-- BEGIN Task data --

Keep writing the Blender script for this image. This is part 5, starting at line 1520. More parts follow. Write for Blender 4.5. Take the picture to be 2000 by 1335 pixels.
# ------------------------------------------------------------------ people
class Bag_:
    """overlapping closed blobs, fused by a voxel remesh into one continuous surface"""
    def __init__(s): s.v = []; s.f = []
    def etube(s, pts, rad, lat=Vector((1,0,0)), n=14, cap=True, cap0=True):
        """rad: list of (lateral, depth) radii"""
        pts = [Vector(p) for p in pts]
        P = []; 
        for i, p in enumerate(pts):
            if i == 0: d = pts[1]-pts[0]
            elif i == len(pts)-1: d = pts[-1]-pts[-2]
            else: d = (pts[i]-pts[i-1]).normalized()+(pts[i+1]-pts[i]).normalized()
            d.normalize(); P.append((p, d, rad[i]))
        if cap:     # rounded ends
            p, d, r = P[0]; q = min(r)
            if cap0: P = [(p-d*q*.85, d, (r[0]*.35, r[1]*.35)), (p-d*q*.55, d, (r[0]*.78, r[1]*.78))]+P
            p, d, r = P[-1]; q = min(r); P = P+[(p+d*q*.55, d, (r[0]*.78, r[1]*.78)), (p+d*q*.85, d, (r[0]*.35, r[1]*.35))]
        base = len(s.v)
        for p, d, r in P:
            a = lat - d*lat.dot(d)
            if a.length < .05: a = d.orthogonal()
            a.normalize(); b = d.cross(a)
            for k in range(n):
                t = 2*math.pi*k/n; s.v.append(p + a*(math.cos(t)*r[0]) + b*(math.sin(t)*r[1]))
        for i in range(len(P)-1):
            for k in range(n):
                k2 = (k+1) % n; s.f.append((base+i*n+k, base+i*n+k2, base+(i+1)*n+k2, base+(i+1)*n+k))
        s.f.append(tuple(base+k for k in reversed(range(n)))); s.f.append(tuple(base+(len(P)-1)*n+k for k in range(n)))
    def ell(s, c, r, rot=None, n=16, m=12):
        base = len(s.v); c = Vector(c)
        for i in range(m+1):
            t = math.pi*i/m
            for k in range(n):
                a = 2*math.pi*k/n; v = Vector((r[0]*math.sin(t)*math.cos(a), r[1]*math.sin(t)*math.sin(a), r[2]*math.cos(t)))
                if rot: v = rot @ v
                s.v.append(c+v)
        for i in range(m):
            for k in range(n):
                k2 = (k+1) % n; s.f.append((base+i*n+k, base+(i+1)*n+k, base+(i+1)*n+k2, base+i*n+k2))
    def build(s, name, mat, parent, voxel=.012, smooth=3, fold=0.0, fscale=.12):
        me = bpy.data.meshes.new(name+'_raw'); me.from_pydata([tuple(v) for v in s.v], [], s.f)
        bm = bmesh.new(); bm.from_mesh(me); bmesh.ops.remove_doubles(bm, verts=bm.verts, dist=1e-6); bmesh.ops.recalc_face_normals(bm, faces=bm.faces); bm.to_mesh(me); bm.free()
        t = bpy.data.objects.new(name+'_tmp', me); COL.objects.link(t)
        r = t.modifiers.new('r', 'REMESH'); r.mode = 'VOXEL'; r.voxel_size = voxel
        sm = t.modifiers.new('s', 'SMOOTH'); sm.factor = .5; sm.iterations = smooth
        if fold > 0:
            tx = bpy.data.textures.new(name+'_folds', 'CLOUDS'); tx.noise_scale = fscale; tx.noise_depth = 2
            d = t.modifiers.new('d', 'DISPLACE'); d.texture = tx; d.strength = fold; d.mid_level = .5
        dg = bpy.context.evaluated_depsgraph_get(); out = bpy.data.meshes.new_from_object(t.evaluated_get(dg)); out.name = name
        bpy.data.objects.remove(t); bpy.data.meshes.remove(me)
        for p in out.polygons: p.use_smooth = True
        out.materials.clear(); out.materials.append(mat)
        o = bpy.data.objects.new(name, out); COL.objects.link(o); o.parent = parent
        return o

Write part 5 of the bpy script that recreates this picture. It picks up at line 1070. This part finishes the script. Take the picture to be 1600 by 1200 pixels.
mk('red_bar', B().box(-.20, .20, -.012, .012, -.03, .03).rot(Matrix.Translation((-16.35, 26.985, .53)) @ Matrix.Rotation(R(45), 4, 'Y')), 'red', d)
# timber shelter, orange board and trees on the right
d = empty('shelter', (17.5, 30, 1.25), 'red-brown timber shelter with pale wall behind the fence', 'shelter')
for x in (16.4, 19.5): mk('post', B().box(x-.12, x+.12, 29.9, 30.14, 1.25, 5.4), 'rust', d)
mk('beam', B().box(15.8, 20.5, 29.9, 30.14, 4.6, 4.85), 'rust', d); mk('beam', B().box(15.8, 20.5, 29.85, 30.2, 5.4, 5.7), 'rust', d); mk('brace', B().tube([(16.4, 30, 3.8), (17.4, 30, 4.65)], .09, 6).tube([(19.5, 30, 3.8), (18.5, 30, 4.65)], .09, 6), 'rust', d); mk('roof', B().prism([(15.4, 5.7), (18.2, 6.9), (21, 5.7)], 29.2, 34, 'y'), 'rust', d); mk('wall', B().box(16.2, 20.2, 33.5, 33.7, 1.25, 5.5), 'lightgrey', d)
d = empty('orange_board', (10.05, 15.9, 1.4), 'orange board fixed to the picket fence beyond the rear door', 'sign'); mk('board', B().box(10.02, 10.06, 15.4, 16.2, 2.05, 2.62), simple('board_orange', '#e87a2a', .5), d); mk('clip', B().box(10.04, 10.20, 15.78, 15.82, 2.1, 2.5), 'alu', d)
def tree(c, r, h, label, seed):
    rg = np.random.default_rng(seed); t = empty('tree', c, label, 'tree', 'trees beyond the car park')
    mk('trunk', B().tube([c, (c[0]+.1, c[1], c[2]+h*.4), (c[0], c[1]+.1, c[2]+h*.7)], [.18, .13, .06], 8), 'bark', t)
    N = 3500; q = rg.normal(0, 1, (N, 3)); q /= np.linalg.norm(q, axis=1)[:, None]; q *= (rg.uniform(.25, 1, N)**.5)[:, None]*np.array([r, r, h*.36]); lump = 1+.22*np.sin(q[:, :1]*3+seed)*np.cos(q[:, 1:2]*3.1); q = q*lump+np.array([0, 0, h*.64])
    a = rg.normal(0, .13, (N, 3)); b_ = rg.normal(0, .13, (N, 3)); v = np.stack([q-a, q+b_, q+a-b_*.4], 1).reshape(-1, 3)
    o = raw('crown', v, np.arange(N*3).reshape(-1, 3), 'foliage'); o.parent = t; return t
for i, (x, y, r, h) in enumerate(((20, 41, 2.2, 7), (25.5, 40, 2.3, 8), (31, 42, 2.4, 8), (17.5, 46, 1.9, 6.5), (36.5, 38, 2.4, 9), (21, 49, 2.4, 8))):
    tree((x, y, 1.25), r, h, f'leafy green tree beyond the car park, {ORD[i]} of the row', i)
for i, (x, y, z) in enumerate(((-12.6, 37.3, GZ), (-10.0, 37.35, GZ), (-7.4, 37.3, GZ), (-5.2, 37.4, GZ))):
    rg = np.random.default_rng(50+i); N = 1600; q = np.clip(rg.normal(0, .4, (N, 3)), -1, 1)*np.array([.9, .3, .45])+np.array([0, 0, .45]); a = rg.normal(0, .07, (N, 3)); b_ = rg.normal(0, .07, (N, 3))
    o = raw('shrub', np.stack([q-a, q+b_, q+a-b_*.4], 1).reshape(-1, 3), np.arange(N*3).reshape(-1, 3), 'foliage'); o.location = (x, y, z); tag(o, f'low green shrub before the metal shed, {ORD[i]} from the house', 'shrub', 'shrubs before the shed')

-- END Task data --

Short problem: Search the entries for "script" and copy out each line that has it.

Task answer:
Keep writing the Blender script for this image. This is part 5, starting at line 1520. More parts follow. Write for Blender 4.5. Take the picture to be 2000 by 1335 pixels.
Write part 5 of the bpy script that recreates this picture. It picks up at line 1070. This part finishes the script. Take the picture to be 1600 by 1200 pixels.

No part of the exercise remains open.